Jeremy Corbyn was generous to the Shadow Cabinet in his conference speech, especially to Diane Abbott, who had a terrible election campaign personally, suffering from problems with her diabetes and horrendous racist and misogynist abuse. The Labour leader led a standing ovation to the Shadow Home Secretary, followed by a rendition of ‘happy birthday’.
He told the hall that ‘the campaign by the Tories and their loyal media was nasty and personal. It fuelled abuse online and no one was the target of that more than Diane Abbott.’
Let’s just recall the abuse of Diane Abbott during the election campaign. She said she had been called a ‘n***** bitch’, sent rape and death threats and received 45 per cent of all abusive tweets sent to female MPs during the election campaign. She made mistakes during the campaign, but even incompetence doesn’t merit abuse. Diane Abbott did not deserve the abuse she got. No-one deserves abuse, even if they are disagreeable.
Abbott clearly knows this, because she called on Labour supporters not to abuse Laura Kuenssberg after it emerged that the BBC’s political editor has been given a bodyguard so she can do her job safely at the Labour conference. Abbott said: ‘It is wrong. Laura is doing a job, I may not always like how she does the job every time, but it is her job and why – just because she is a woman journalist – does she get that level of abuse? It’s wrong.’
This articulates perfectly what a zero tolerance approach to abuse should look like. There is never any room for ‘well, she deserved it’, though that sentiment remains so prevalent in our culture. Rape victims are still blamed for wearing lingerie or drinking too heavily.

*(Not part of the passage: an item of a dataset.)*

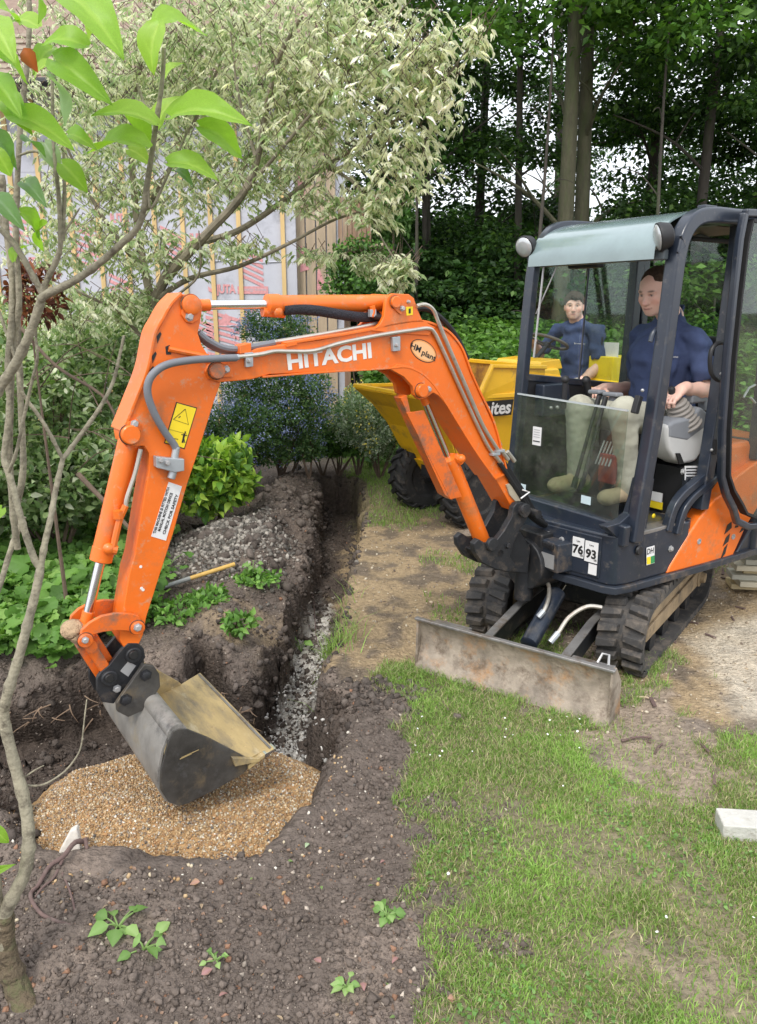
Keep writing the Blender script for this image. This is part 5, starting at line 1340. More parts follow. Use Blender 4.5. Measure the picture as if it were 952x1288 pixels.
def build_person(root, J, sk, hair_fn, seed=0, h=.0055):
    v = lambda k_: np.array(J[k_], float)
    names = [k_ for k_ in J if k_ not in ('hf', 'hu', 'ldir', 'lnrm', 'rdir', 'rnrm', 'curl')]
    P_ = np.array([J[k_] for k_ in names]); lo = P_.min(0) - .24; hi = P_.max(0) + .2; hi[2] = J['head'][2] + .17
    # --- body (skin) ---
    S = SDF(lo, hi, h)
    HM = hmat(J['hf'], J['hu'])
    Wf = add_head(S, J['head'], HM)
    nb = v('neck'); S.cap(nb - np.array([0, 0, .03]), Wf((-.022, 0, -.05)), .060, .053, .02)
    S.cap(Wf((-.03, 0, -.04)), nb, .052, .060, .02)
    S.ell(v('chest'), (.105, .15, .16), None, .04); S.cap(v('pelvis'), v('chest'), .12, .11, .04)
    for s_ in 'LR':
        S.cap(nb - np.array([0, 0, .05]), v('sh' + s_) - np.array([0, 0, .05]), .034, .034, .03); S.cap(v('sh' + s_) - np.array([0, 0, .05]), v('el' + s_), .036, .038, .02)
        e, wr = v('el' + s_), v('wr' + s_); S.cap(e, e * .65 + wr * .35, .041, .042, .015); S.cap(e * .65 + wr * .35, wr, .042, .027, .015)
        add_hand(S, J['wr' + s_], J['ldir' if s_ == 'L' else 'rdir'], J['lnrm' if s_ == 'L' else 'rnrm'], J['curl'], side=1 if s_ == 'L' else -1)
        S.cap(v('pelvis') * .3 + v('hip' + s_) * .7, v('kn' + s_), .070, .050, .03); S.cap(v('kn' + s_), v('an' + s_), .050, .036, .02)
        S.cap(v('an' + s_) - np.array([.02, 0, .02]), v('to' + s_), .034, .028, .02)
    V, Q = S.mesh()
    # skin colour by place on the face (lips, brows, eyes, stubble shade): pigment, plus mouth-crease shade painted in
    loc = (V - np.array(J['head'])) @ HM
    cl = np.tile(np.array(sk), (len(V), 1)) * (1 + .10 * vn3(V, 30, 3))[:, None]
    def spot(c, r, colr, a=1.0):
        d = np.linalg.norm((loc - np.array(c)) / np.array(r), axis=-1); w_ = (np.clip(1.6 - 1.2 * d, 0, 1) * a)[:, None]; cl[:] = cl * (1 - w_) + np.array(colr) * w_
    spot((.07, .045, -.03), (.03, .022, .022), (.78, .36, .28), .5); spot((.07, -.045, -.03), (.03, .022, .022), (.78, .36, .28), .5); spot((.11, 0, -.034), (.02, .016, .014), (.76, .37, .29), .6)
    spot((.09, 0, -.067), (.012, .025, .0075), (.55, .22, .19), .8); spot((.09, 0, -.0665), (.02, .025, .0016), (.16, .05, .05), .9); spot((.085, .026, -.062), (.012, .004, .004), (.35, .16, .13), .7); spot((.085, -.026, -.062), (.012, .004, .004), (.35, .16, .13), .7)
    spot((.06, 0, -.09), (.05, .05, .03), (.50, .34, .29), .3)
    for sg in (1, -1):
        spot((.083, .031 * sg, .0245), (.012, .020, .0050), (.09, .055, .04), .95)
        spot((.083, .031 * sg, .003), (.012, .0115, .0050), (.50, .46, .43), .9); spot((.085, .031 * sg, .003), (.012, .0060, .0056), (.02, .016, .02), 1.0)
        spot((.083, .031 * sg, .0090), (.01, .0135, .0018), (.14, .07, .055), .9)
    body = npmesh('person', V, Q, M_skin, cl, smooth=True)
    body.parent = root
    # --- hair shell ---
    S2 = SDF(np.array(J['head']) - .16, np.array(J['head']) + .17, .0045)
    W2 = lambda p: np.array(J['head']) + HM @ np.array(p)
    hair_fn(S2, W2, HM); V2, Q2 = S2.mesh()
    hair = npmesh('hair', V2, Q2, M_hair, None, smooth=True, parent=body)
    # --- shirt ---
    S = SDF(lo, hi, .0075)
    ch, pe = v('chest'), v('pelvis')
    S.ell(ch, (.136, .182, .19), None, .05); S.cap(pe, ch, .168, .148, .05, flat=((1, 0, 0), 1.1)); S.ell(pe + np.array([.03, 0, .05]), (.15, .175, .13), None, .05)
    S.cap(nb - np.array([0, 0, .06]), nb + np.array([-.01, 0, .005]), .100, .064, .04)
    for s_ in 'LR':
        S.cap(nb - np.array([0, 0, .035]), v('sh' + s_) - np.array([0, 0, .045]), .052, .054, .035)
        a, b = v('sh' + s_), v('el' + s_); S.cap(a - np.array([0, 0, .045]), a * .24 + b * .76, .060, .067, .025)
    S.noise(.030, 7, seed + 1, (1, 1, 3.0)); S.noise(.020, 15, seed + 2, (2.2, 1, 1.1)); 
    for s_ in 'LR':
        a, b = v('sh' + s_), v('el' + s_); S.ell(a * .12 + b * .88, (.057, .057, .057), None, .004, True)
    S.cap(nb + np.array([.022, 0, .014]), nb + np.array([.0, 0, .1]), .056, .062, .006, True)
    V3, Q3 = S.mesh(); shirt = npmesh('tshirt', V3, Q3, M_shirt, None, smooth=True, parent=body)
    # --- trousers ---
    S = SDF(lo, hi, .0085)
    S.ell(pe + np.array([0, 0, -.03]), (.15, .18, .12), None, .04)
    for s_ in 'LR':
        S.cap(v('hip' + s_), v('kn' + s_), .096, .070, .03); S.cap(v('kn' + s_) + np.array([.01, 0, 0]), v('an' + s_), .072, .062, .03)
    S.noise(.016, 6, seed + 4, (1, 1, .8)); S.noise(.016, 17, seed + 5, (1, 1, .5)); S.noise(.006, 30, seed + 6, (1, 1, 1.5))
    V4, Q4 = S.mesh(); npmesh('trousers', V4, Q4, M_trs, None, smooth=True, parent=body)
    for s_ in 'LR':
        S = SDF(v('an' + s_) - .16, v('an' + s_) + .30, .007)
        a, t = v('an' + s_), v('to' + s_); u = (t - a); u[2] = 0; u /= np.linalg.norm(u)
        S.cap(a - u * .04 - np.array([0, 0, .035]), t, .045, .042, .03); S.cap(a + np.array([0, 0, .05]), a - np.array([0, 0, .03]), .050, .048, .02); S.ell(t, (.055, .045, .034), None, .02)
        V5, Q5 = S.mesh(); npmesh('boot', V5, Q5, M_boot, None, smooth=True, parent=body)
    return body, shirt
# operator in the excavator (coordinates in the machine frame, then placed in the world)
def LE(px, py, y): q = Ef(px, py, y); return (q.x, q.y, q.z)
MW = Matrix.Translation((EX, EY, 0)) @ Matrix.Rotation(EA, 4, 'Z')
oroot = empty('person', MW @ Vector((0, 0, 0)), EA, 'man in navy t-shirt and khaki trousers seated at the excavator controls', 'person', None)
wrL = LE(858, 489, .33); wrR = LE(760, 488, -.17)
tgtL, tgtR = LE(840, 503, .32), LE(738, 492, -.16)
J = dict(head=LE(825, 367, .07), neck=LE(845, 397, .06), chest=(-.155, .06, 1.53), pelvis=(-.22, .05, 1.23), shL=LE(876, 415, .245), shR=LE(806, 415, -.14),
         elL=LE(889, 492, .33), elR=LE(800, 490, -.25), wrL=wrL, wrR=wrR, hipL=(-.16, .15, 1.17), hipR=(-.16, -.04, 1.17),
         knL=LE(786, 518, .20), knR=LE(732, 515, -.07), anL=LE(788, 612, .17), anR=LE(726, 596, -.08), toL=LE(763, 626, .17), toR=LE(700, 610, -.09),
         hf=(1, .02, -.30), hu=(.2, 0, 1), ldir=Vector(tgtL) - Vector(wrL), lnrm=(.35, .25, 1), rdir=Vector(tgtR) - Vector(wrR), rnrm=(.3, -.1, 1), curl=1.05)
def hair1(S, W_, HM):
    S.ell(W_((-.020, 0, .040)), (.100, .081, .090), HM, .01); S.ell(W_((.070, 0, .005)), (.058, .10, .072), HM, .012, True); S.ell(W_((.03, 0, -.09)), (.12, .12, .090), HM, .01, True)
    S.ell(W_((.085, 0, .075)), (.042, .035, .045), HM, .02, True)
    S.noise(.004, 60, 3)
ob1, sh1 = build_person(oroot, J, (.74, .47, .38), hair1, 0)
# shirt mark
lc = Ef(838, 441, .17)
def surf_snap(V, p, d):
    V = np.array([q.co[:] for q in V.data.vertices]); d = np.array(d) / np.linalg.norm(d); r = V - np.array(p); t = r @ d; pr = np.linalg.norm(r - t[:, None] * d, axis=1)
    k_ = pr < .02; return t[k_].max() if k_.any() else 0
def shirt_mark(shirt, root, p, d, xdir, wd=.07):
    t = surf_snap(shirt, p, d); d = Vector(d).normalized(); o = Vector(p) + d * (t + .004)
    m = plane_matrix(o, xdir, d)
    k_ = text_obj('shirt_lettering', 'Construction', .013, M_wht, shirt, m, ext=.0006, width=wd)
    mm = MB().box((0, 0, 0), (.011, .013, .0012)); mk = mm.build('shirt_logo', M_wht, shirt, M=m @ Matrix.Translation((-wd / 2 - .012, 0, 0)), smooth=0)
shirt_mark(sh1, oroot, (J['chest'][0], .155, 1.56), (.92, .40, .0), (-.4, .92, 0), .06)

# ================= DUMPER =================
DA = rad(211); DX, DY = .60, 6.70
Df = frame(DA, DX, DY)
dmp = empty('site_dumper', (DX, DY, 0), DA, 'yellow site dumper with raised skip and knobbly tyres behind the excavator boom', 'dumper')
def dpart(mb, name, mat, parent=None, **k): return mb.build(name, mat, parent or dmp, **k)
def dpp(l, y): return [(Df(a, b, y).x, Df(a, b, y).z) for a, b in l]
def tyre(cx, cy, r, wdt):
    c = (cx, cy, r)
    m = MB().lathe([(r * .55, -wdt * .42), (r * .62, -wdt * .5), (r * .85, -wdt * .52), (r * .94, -wdt * .45), (r * .96, -wdt * .2), (r * .96, wdt * .2), (r * .94, wdt * .45), (r * .85, wdt * .52), (r * .62, wdt * .5), (r * .55, wdt * .42)], c, (0, 1, 0), 40)
    t = dpart(m, 'tyre', M_tyre)
    for k_ in range(18):
        for sg in (1, -1):
            a0 = 2 * math.pi * (k_ + (.5 if sg > 0 else 0)) / 18
            pts_ = []
            for j, (yy, da, rr) in enumerate(((.0, 0.0, .965), (.28, .10, .965), (.46, .20, .95), (.53, .24, .84))):
                a = a0 - da; q = r * (rr + .035)
                pts_.append(Vector((cx + q * math.cos(a), cy + sg * yy * wdt, r + q * math.sin(a))))
            b_ = MB()
            n_ = len(pts_); vs = []
            for i, p in enumerate(pts_):
                rd = Vector((p.x - cx, 0, p.z - r)).normalized(); tg = Vector((-rd.z, 0, rd.x))
                if i == 3: up2 = (rd * .3 + Vector((0, sg, 0))).normalized()
                else: up2 = rd
                wv = tg * .022
                for s1, s2 in ((-1, -1), (1, -1), (1, 1), (-1, 1)): vs.append(p + wv * s1 + up2 * .012 * s2)
            fs = []
            for i in range(n_ - 1):
                for q_ in range(4): fs.append((i * 4 + q_, i * 4 + (q_ + 1) % 4, (i + 1) * 4 + (q_ + 1) % 4, (i + 1) * 4 + q_))
            fs += [(3, 2, 1, 0), tuple((n_ - 1) * 4 + q_ for q_ in range(4))]
            b_.add(vs, fs); dpart(b_, 'tread_bar', M_tyre, t, smooth=0, bevel=.003)
    dpart(MB().lathe([(r * .2, -wdt * .1), (r * .45, -wdt * .12), (r * .56, -wdt * .4), (r * .58, -wdt * .4), (r * .58, wdt * .4), (r * .56, wdt * .4), (r * .45, wdt * .12), (r * .2, wdt * .1)], c, (0, 1, 0), 30), 'wheel_rim', M_yel, t)
    for k_ in range(5):
        a = 2 * math.pi * k_ / 5; dpart(MB().lathe([(.013, 0), (.013, .02)], (cx + r * .3 * math.cos(a), cy + wdt * .1, r + r * .3 * math.sin(a)), (0, 1, 0), 6), 'wheel_nut', M_grs, t)
    return t
for x_ in (0, -1.28):
    for y_ in (.40, -.37): tyre(x_, y_, .31, .23)
dpart(MB().tube([(0, -.4, .31), (0, .4, .31)], .06, 14).tube([(-1.28, -.4, .31), (-1.28, .4, .31)], .06, 14).box((-.6, 0, .42), (1.5, .35, .14)), 'chassis', M_cast, bevel=.01)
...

Women whose husbands abuse them are suspected of having done something to provoke the ‘crime of passion’, including not having left their abuser. And journalists and politicians who either present critiques of parties or offer controversial policy ideas deserve to be abused. What do they all have in common? They’re women. For Abbott, the abuse seemed to be at its very worst because she wasn’t just a woman but a black woman. A double offence in the eyes of those who feel that certain groups shouldn’t have opinions or prominent jobs.
Those who really want to combat a culture of abuse of women need to be clear that it is as unacceptable to abuse your critics as it is your friends. If you don’t, then there is still a sense that people who you dislike somehow ‘deserve’ the abuse. Laura Kuenssberg no more deserves abuse than Diane Abbott, even though the Corbynites object noisily to the former and offer noisy support to the latter.
A standing ovation for a journalist at a party conference wouldn’t be a good thing at all – journalists need to be irritants rather than cheerleaders for political parties – but what would have been a better thing would have been if Corbyn had made very clear that his line ‘there can never be any excuse for the abuse of anybody’ applied to the people who make life difficult for the Labour Party (and, as it happens, the Tories) just as much as it applies to those who are in the Labour Party. It’s not enough to lump everyone into the general ‘anyone’ bracket. Corbyn and all other politicians need to be as explicit in challenging the abuse of their critics as they are in challenging the abuse of their friends.
Not condemning the abuse of apparently disagreeable people isn’t helpful to the agreeable people either. Abbott is well-liked in the hall and deserved her standing ovation. But outside the hall there are many people who think she deserves to be abused because they don’t like what she says or who she is. Inside the hall, there were doubtless some members who thought Kuenssberg deserved her abuse and threats because she had somehow been unfair to the Labour Party. Even if she had been unfair, she still wouldn’t have deserved the abuse.
This isn’t an act of whataboutery, whereby we try to undermine one problem by accusing those raising it of not addressing a different problem. The abuse of Abbott and Kuenssberg comes from the same source, which is a belief that certain people do not deserve to have opinions and high-profile jobs and instead deserve abuse and threats. To merely condemn the abuse of those we like is to ignore the root of that abuse. Abbott realises that, as do many of her female colleagues such as Jess Phillips and Harriet Harman. If the Labour leadership wants to see the vile abuse of its own frontbenchers diminished, then it needs to be explicit in condemning the people it feels less well-disposed to as well.